● WRITTEN TASK:
Scan the data for "pixels" and copy the lines it appears in.

** START OF PROVIDED MATERIAL **

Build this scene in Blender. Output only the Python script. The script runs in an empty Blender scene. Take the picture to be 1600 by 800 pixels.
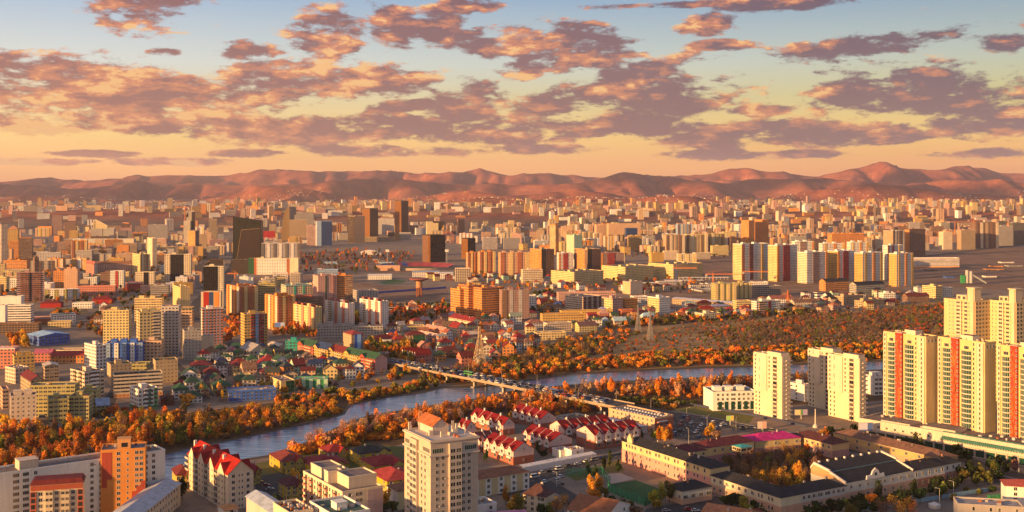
import bpy, math, random
import numpy as np
from mathutils import Vector, Matrix
from mathutils.geometry import tessellate_polygon
rnd = random.Random(11)
R = math.radians
H, F, YH = 165.0, 1750.0, 300.0          # eye height, focal length in photo pixels, horizon row
sc = bpy.context.scene
# ------------------------------------------------------------------ camera
cam_d = bpy.data.cameras.new('camera'); cam = bpy.data.objects.new('camera', cam_d)
sc.collection.objects.link(cam); sc.camera = cam
cam.location = (0, 0, H); cam.rotation_euler = (R(90), 0, 0)
cam_d.sensor_width = 36; cam_d.lens = 36 * F / 1600; cam_d.shift_y = -(400 - YH) / 1600
cam_d.clip_start = 1; cam_d.clip_end = 200000
# ------------------------------------------------------------------ render settings
sc.render.engine = 'CYCLES'
sc.view_settings.view_transform = 'Standard'; sc.view_settings.look = 'None'
sc.view_settings.exposure = 1.15; sc.view_settings.gamma = 1
cy = sc.cycles
cy.use_denoising = True; cy.max_bounces = 5; cy.diffuse_bounces = 2; cy.glossy_bounces = 2
cy.transmission_bounces = 3; cy.volume_bounces = 0; cy.transparent_max_bounces = 6
cy.sample_clamp_indirect = 4
# ------------------------------------------------------------------ sun
HAZE = 2.9e-5
SUN_AZ, SUN_EL = R(35), R(8.5)            # azimuth: behind the camera's left side
sdir = Vector((-math.cos(SUN_AZ) * math.cos(SUN_EL), -math.sin(SUN_AZ) * math.cos(SUN_EL), math.sin(SUN_EL)))
sun_d = bpy.data.lights.new('sun', 'SUN'); sun = bpy.data.objects.new('sun', sun_d)
sc.collection.objects.link(sun); sun.location = (0, 0, 2000)
sun_d.energy = 5.0; sun_d.angle = R(0.5); sun_d.color = (1.0, 0.52, 0.175)
sun.rotation_euler = sdir.to_track_quat('Z', 'Y').to_euler()
# ------------------------------------------------------------------ world: evening sky with clouds
W = bpy.data.worlds.new('World'); sc.world = W; W.use_nodes = True
def world():
    nt = W.node_tree; N = nt.nodes; L = nt.links
    for n in list(N): N.remove(n)
    out = N.new('ShaderNodeOutputWorld'); bg = N.new('ShaderNodeBackground'); L.new(bg.outputs[0], out.inputs[0])
    bg.inputs[1].default_value = 0.1
    sky = N.new('ShaderNodeTexSky'); sky.sky_type = 'NISHITA'; sky.sun_disc = False
    sky.sun_elevation = SUN_EL; sky.sun_rotation = math.atan2(sdir.x, sdir.y)
    sky.dust_density = 3.0; sky.air_density = 1.5; sky.ozone_density = 2.0
    tc = N.new('ShaderNodeTexCoord'); sep = N.new('ShaderNodeSeparateXYZ'); L.new(tc.outputs['Generated'], sep.inputs[0])
    def M(op, a, b=None, c=None, clamp=False):
        n = N.new('ShaderNodeMath'); n.operation = op; n.use_clamp = clamp
        for i, v in enumerate((a, b, c)):
            if v is None: continue
            if isinstance(v, (int, float)): n.inputs[i].default_value = v
            else: L.new(v, n.inputs[i])
        return n.outputs[0]
    az = M('ARCTAN2', sep.outputs[0], sep.outputs[1]); el = M('ARCSINE', sep.outputs[2])
    def ae(px, py):
        dx, dz = (px - 800) / F, (YH - py) / F
        return math.atan(dx), math.atan(dz / math.sqrt(1 + dx * dx))
    def ramp(x, stops):
        n = N.new('ShaderNodeValToRGB'); e = n.color_ramp.elements
        while len(e) > 1: e.remove(e[-1])
        for i, (p, c) in enumerate(stops):
            q = e[0] if i == 0 else e.new(p)
            q.position = p; q.color = (*c, 1)
        L.new(x, n.inputs[0]); return n.outputs[0]
    def mix(f, a, b, mode='MIX'):
        n = N.new('ShaderNodeMix'); n.data_type = 'RGBA'; n.blend_type = mode
        for i, v in ((0, f), (6, a), (7, b)):
            if isinstance(v, (int, float)): n.inputs[i].default_value = v
            elif isinstance(v, tuple): n.inputs[i].default_value = (*v, 1)
            else: L.new(v, n.inputs[i])
        return n.outputs[2]
    def s2l(c): return tuple(((x + .055) / 1.055) ** 2.4 if x > .04 else x / 12.92 for x in c)
    eln = M('DIVIDE', el, R(40))          # 0..1 over 40 degrees
    LEFT = [(0.0, s2l((1.08, .70, .48))), (.03, s2l((1.18, .88, .50))), (.07, s2l((1.12, .94, .58))), (.11, s2l((1., .91, .70))),
            (.16, s2l((.90, .93, .91))), (.25, s2l((.62, .76, .90))), (.5, (.215, .26, .36)), (1, (.19, .24, .37))]
    RIGHT = [(0.0, s2l((1.05, .64, .46))), (.035, s2l((1.14, .80, .44))), (.075, s2l((1.04, .86, .50))), (.12, s2l((.84, .82, .56))),
             (.17, s2l((.72, .78, .74))), (.25, s2l((.42, .60, .74))), (.5, (.215, .26, .36)), (1, (.19, .24, .37))]
    gl = ramp(eln, LEFT); gr = ramp(eln, RIGHT)
    azn = M('MULTIPLY_ADD', az, 1.1, 0.42, clamp=True)
    grad = mix(azn, gl, gr)
    grad = mix(1.0, grad, (4.5, 4.5, 4.5), 'MULTIPLY')
    base = mix(0.88, sky.outputs[0], grad)
    # clouds: ellipses (px, py, half width, half height, tilt in px slope, weight)
    E = [(225, 5, 75, 38, 0), (520, 55, 62, 36, 0), (615, 42, 42, 34, 0), (688, 38, 40, 30, 0), (395, 82, 48, 15, 0), (790, 62, 85, 28, 0),
         (725, 10, 48, 14, 0), (905, 75, 90, 30, .1), (60, 130, 150, 42, 0), (230, 150, 175, 38, .05), (440, 125, 100, 36, 0), (600, 122, 75, 22, 0), (330, 195, 210, 22, .06),
         (560, 200, 150, 20, 0), (730, 165, 60, 32, 0), (800, 205, 190, 22, 0), (930, 140, 140, 26, -.28), (1080, 150, 105, 32, -.12), (1000, 195, 110, 18, 0),
         (850, 100, 70, 18, -.1), (1260, 208, 230, 21, 0), (1380, 68, 115, 15, -.06), (1400, 145, 115, 36, -.08), (1560, 152, 85, 38, 0), (1540, 195, 120, 14, 0),
         (1105, 38, 40, 15, -.1), (1125, 70, 45, 8, 0), (1565, 68, 30, 13, 0), (620, 236, 130, 9, 0), (400, 240, 60, 6, 0), (150, 240, 70, 5, 0), (1130, 242, 90, 8, 0),
         (50, 252, 80, 5, 0), (270, 252, 70, 6, 0), (1520, 240, 70, 7, 0), (1250, 240, 60, 6, 0), (90, 188, 130, 16, 0), (860, 232, 90, 8, 0), (260, 82, 24, 6, 0), (1050, 8, 120, 5, 0), (1185, 172, 50, 10, 0),
         (640, 165, 60, 9, -.1), (1210, 5, 90, 12, 0)]
    vec = N.new('ShaderNodeCombineXYZ'); L.new(az, vec.inputs[0]); L.new(el, vec.inputs[1])
    def noise(v, scale, detail, rough=.6, dist=0.0):
        n = N.new('ShaderNodeTexNoise'); n.inputs['Scale'].default_value = scale
        n.inputs['Detail'].default_value = detail; n.inputs['Roughness'].default_value = rough; n.inputs['Distortion'].default_value = dist
        L.new(v, n.inputs['Vector']); return n.outputs[0]
    def VM(op, a, b):
        n = N.new('ShaderNodeVectorMath'); n.operation = op; L.new(a, n.inputs[0])
        n.inputs[1].default_value = b; return n.outputs[0]
    wv = VM('MULTIPLY', vec.outputs[0], (1, 2.9, 1))
    fb = noise(wv, 13, 12, .66, .1)
    fb2 = noise(VM('ADD', wv, (-.012, .022, 0)), 13, 6, .6, .1)
    big = noise(wv, 7, 3, .5)
    cov = None
    for (px, py, rx, ry, tilt) in E:
        a, e = ae(px, py); sx = F / rx; sy = F / ry
        m = N.new('ShaderNodeVectorMath'); m.operation = 'MULTIPLY_ADD'; L.new(vec.outputs[0], m.inputs[0])
        m.inputs[1].default_value = (sx, sy, 0); m.inputs[2].default_value = (-a * sx, -e * sy, 0)
        v = m.outputs[0]
        if tilt:
            d = N.new('ShaderNodeVectorMath'); d.operation = 'ADD'; L.new(v, d.inputs[0])
            s = N.new('ShaderNodeSeparateXYZ'); L.new(v, s.inputs[0]); c = N.new('ShaderNodeCombineXYZ')
            L.new(M('MULTIPLY', s.outputs[0], tilt * rx / ry), c.inputs[1]); L.new(c.outputs[0], d.inputs[1]); v = d.outputs[0]
        l = N.new('ShaderNodeVectorMath'); l.operation = 'LENGTH'; L.new(v, l.inputs[0])
        q = M('SUBTRACT', 1.28, l.outputs[1])
        cov = q if cov is None else M('MAXIMUM', cov, q)
    # scattered cloud for the rest of the dome, above the pictured strip
    rest = M('MULTIPLY', M('GREATER_THAN', el, R(10.5)), M('SUBTRACT', big, .55)); rest = M('MULTIPLY', rest, 2.0)
    cov = M('MAXIMUM', cov, M('SUBTRACT', rest, .5))
    nf = M('SUBTRACT', fb, .5)
    fine = noise(wv, 48, 8, .7)
    dens = M('ADD', M('MINIMUM', cov, .62), M('MULTIPLY', nf, 3.9)); dens = M('ADD', dens, M('MULTIPLY', M('SUBTRACT', fine, .5), 1.7))
    mask = N.new('ShaderNodeMapRange'); mask.interpolation_type = 'SMOOTHSTEP'; L.new(dens, mask.inputs[0])
    mask.inputs[1].default_value = .02; mask.inputs[2].default_value = .48
    lit = M('ADD', M('MULTIPLY', M('SUBTRACT', fb, fb2), 8.0), .10)
    lit = M('ADD', lit, M('MULTIPLY', M('SUBTRACT', noise(wv, 8, 3, .5), .5), 3.4))
    lit = M('ADD', lit, M('MULTIPLY', M('SUBTRACT', .25, dens), .30))
    lit = M('ADD', lit, M('MULTIPLY', M('MULTIPLY', az, -1.0), .75), clamp=True)
    lowp = M('DIVIDE', el, R(10), clamp=True)
    shade = mix(lowp, s2l((.52, .43, .46)), s2l((.31, .32, .42))); shade = mix(azn, mix(.45, shade, s2l((.76, .46, .34))), shade)
    hot = mix(lowp, s2l((.95, .62, .44)), s2l((.97, .60, .40)))
    cc = mix(lit, shade, hot)
    cc = mix(M('MULTIPLY', M('SUBTRACT', lit, .72), 3.0, clamp=True), cc, s2l((1., .80, .52)))
    cc = mix(1.0, cc, (4.5, 4.5, 4.5), 'MULTIPLY')
    fin = mix(M('MULTIPLY', mask.outputs[0], .95), base, cc)
    # the glow round the low sun, behind the viewer's left shoulder
    dt = N.new('ShaderNodeVectorMath'); dt.operation = 'DOT_PRODUCT'; L.new(tc.outputs['Generated'], dt.inputs[0]); dt.inputs[1].default_value = tuple(sdir)
    gw = M('POWER', M('MAXIMUM', dt.outputs[1], 0.0), 5.0)
    gl_ = mix(1.0, (5.0, 2.6, 1.2), gw, 'MULTIPLY'); fin = mix(1.0, fin, gl_, 'ADD')
    L.new(fin, bg.inputs[0])
    W.cycles.sampling_method = 'MANUAL'; W.cycles.sample_map_resolution = 512
world()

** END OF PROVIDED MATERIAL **

● ANSWER FOR THIS EXERCISE:
Build this scene in Blender. Output only the Python script. The script runs in an empty Blender scene. Take the picture to be 1600 by 800 pixels.
H, F, YH = 165.0, 1750.0, 300.0          # eye height, focal length in photo pixels, horizon row